Lillian Daniel: Don't Congratulate a Cat on its Landing

"Carry each other's burdens, and in this way you will fulfill the law of Christ." - Galatians 6:2 NIV 

When I was a child, my mother would proudly tell people,  "Lillian is like a little cat. Whichever way you throw her, she always lands on her feet." 

She meant it as a compliment. We had chaotic lives, moving from one country to another, my father in and out of war zones. And that was just what was visible from the outside. Not all our family's war zones were in another country.

What my mother meant was that I could take it. I may have been little but I was tough, agile, canny and cunning, like a stray cat that always lands on its feet. 

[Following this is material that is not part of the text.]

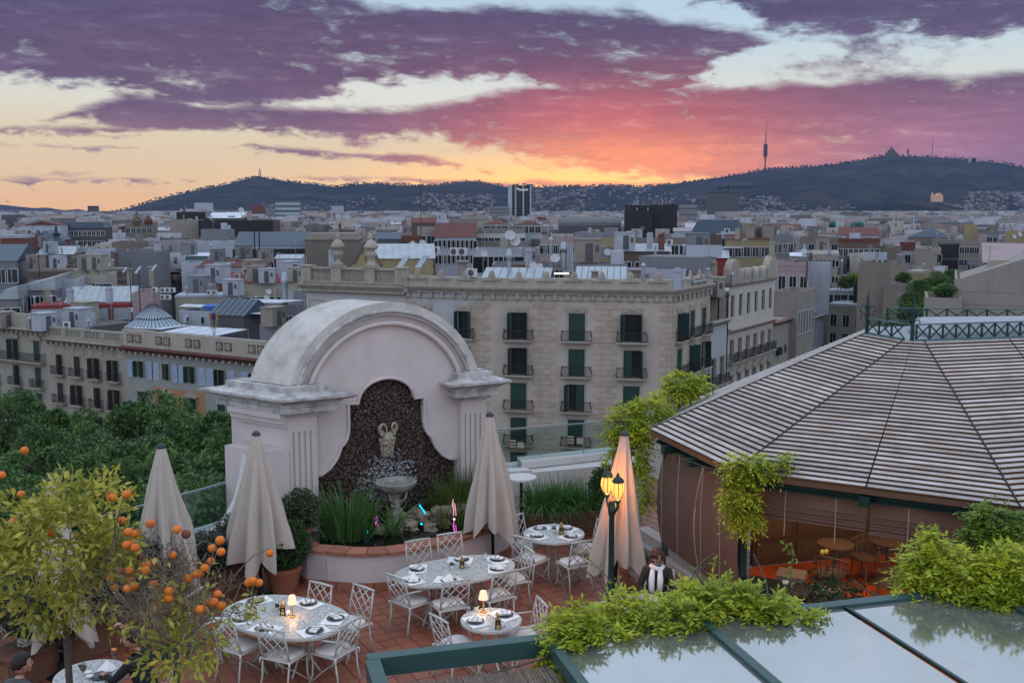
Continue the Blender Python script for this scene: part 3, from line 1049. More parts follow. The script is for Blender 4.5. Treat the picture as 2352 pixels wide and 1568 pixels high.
t,X,z=rowbuild('painted_building','cream building with long black balcony at the end of the avenue row',pA,LA,zA,WALL['cream'],1,colsA,rowsA,'green',seed=5)
b=MB()
b.box(0,LA,-0.3,0.2,z+0.12,z+1.9)
for q in range(3):
 b.box(LA*(q+0.08)/3,LA*(q+0.92)/3,-0.36,-0.3,z+0.5,z+1.6)
obj('parapet',b,WALL['cream'],t,M=X)
bo=link('balcony',slab_me(13.6,0.8),t,M=X@Matrix.Translation((LA/2,0,z-4.25)))
link('railing',railing_me(13.6,0.8,1.1,'plain'),bo)
zC=pB.z-0.15
m_sgra=mat('blue_sgraffito',(0.33,0.37,0.43),0.9,col2=(0.17,0.24,0.38),vscale=3.5,var=0.9)
m_orange=mat('orange_render',(0.33,0.19,0.10),0.9,var=0.25,vscale=0.5)
m_greyg=mat('grey_green_render',(0.25,0.265,0.25),0.9,var=0.25,vscale=0.5)
colsC=[LC*f for f in(0.10,0.275,0.45,0.64,0.86)]
rowsC=[(zC-3.55,1.1,1.9,None,None)]+[(zC-8.3-3.9*r,1.25,2.9,'tri' if r==0 else None,2.4)for r in range(2)]
t,X,z=rowbuild('decorated_building','ornate building with blue painted frieze panels, an orange wall and pedimented windows',pC,LC,zC,m_greyg,1,colsC,rowsC,'green',seed=6,eave='redroof')
b=MB()
b.box(LC*0.185,LC*0.535,-0.03,0,z-9.6,z-4.6)
for cx in colsC[1:3]:
 pass
xs_=[LC*0.185,colsC[1]-0.8,colsC[1]+0.8,colsC[2]-0.8,colsC[2]+0.8,LC*0.535]
b=MB()
for a0,a1 in((xs_[0],xs_[1]),(xs_[2],xs_[3]),(xs_[4],xs_[5])):
 b.box(a0,a1,-0.03,0,z-12,z-4.5)
for a0,a1 in((xs_[1],xs_[2]),(xs_[3],xs_[4])):
 b.box(a0,a1,-0.03,0,z-5.2,z-4.5)
obj('orange_wall',b,m_orange,t,M=X)
me=piece(('painted_panel',),lambda b:b.box(-0.62,0.62,-0.05,0,0,2.15),m_sgra)
px_=[]
for q in range(5):
 c0_=colsC[q]
 px_+=[c0_-1.65,c0_+1.65]
for x in px_:
 if 0.7<x<LC-0.7:
  link('painted_panel',me,t,M=X@Matrix.Translation((x,0,z-3.75)))
b=MB()
b.box(0,LC,-0.35,0.15,z+0.12,z+2.1)
obj('parapet',b,WALL['stone'],t,M=X)
def rosette(b):
 b.box(-0.55,0.55,-0.04,0,0,1.0)
 b.k=1
 for k in range(8):
  a=pi*k/4
  b.box(-0.07,0.07,-0.09,-0.04,0.1,0.42,Matrix.Translation((0,0,0.5))@Matrix.Rotation(a,4,'Y')@Matrix.Translation((0,0,0)))
me=piece(('rosette_panel',),rosette,[WALL['brown'],WALL['stone']])
for q in range(5):
 for s_ in(-0.68,0.68):
  link('rosette_panel',me,t,M=X@Matrix.Translation((LC*(q+0.42)/5+s_,-0.353,z+0.6)))
for(x,y,nm)in((291,893,'lit globe lamp on the wall beside the grey green facade'),(381,909,'lit wall lamp between the orange wall windows')):
 b=MB()
 b.ball((0,0,0),0.17,10,6)
 lp=thing('wall_lamp',nm,'lamp',at(x,y,124 if x<300 else 120),0,'lit lamps on the avenue facade')
 obj('globe',b,mat('warm_globe',(0.9,0.6,0.3),emit=(1,0.55,0.2),estr=14),lp,True)
 b=MB()
 b.bar((0,0.1,-0.25),(0,0.6,-0.25),0.06)
 b.bar((0,0.1,-0.27),(0,0.1,-0.14),0.08)
 obj('bracket',b,WALL['iron'],lp)
fl=thing('flag_pole','group of three furled flags on a roof pole by the white solar panels','flags',at(492,771,122))
b=MB()
for k,a in enumerate((-0.25,0.0,0.25)):
 b.tube([(a*0.3,0,0),(a*1.6,0,2.9)],0.035,5)
obj('pole',b,WALL['steel'],fl)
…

Later as an adult, I began to question the metaphor. What kind of person throws a cat? And furthermore, what kind of person stands by to watch it happen? 

Picture a poor cat flailing about in the air - thrown against its will, furry limbs thrashing about in the sky, scrambling in the nothingness for a foothold that does not exist. Finally, upon descent, all four paws find their way down through gravity at just the right moment to have the padding scraped off them by the unforgiving concrete below. What kind of person, after watching all that, responds by congratulating the cat on its graceful landing?  

And then has the nerve to come up and pet it?  

How about this for an alternative? Stop throwing cats. 

And if you see one about to get thrown, step in and stop it.

And if you hear one crying out for help, don't listen in dispassionately like you're a scientist performing an experiment on resilience, waiting to see how things turn out. Step up and stop the experiment. 

By the time you are congratulating a cat for landing on its feet, you have missed the chance to do something real. You can't go back and change that. 

Just be on the lookout for the next cat flailing in the air. And next time, try to help. 

Prayer

Grant us the compassion to share one another's burdens in the hard times, when we actually need it. Amen.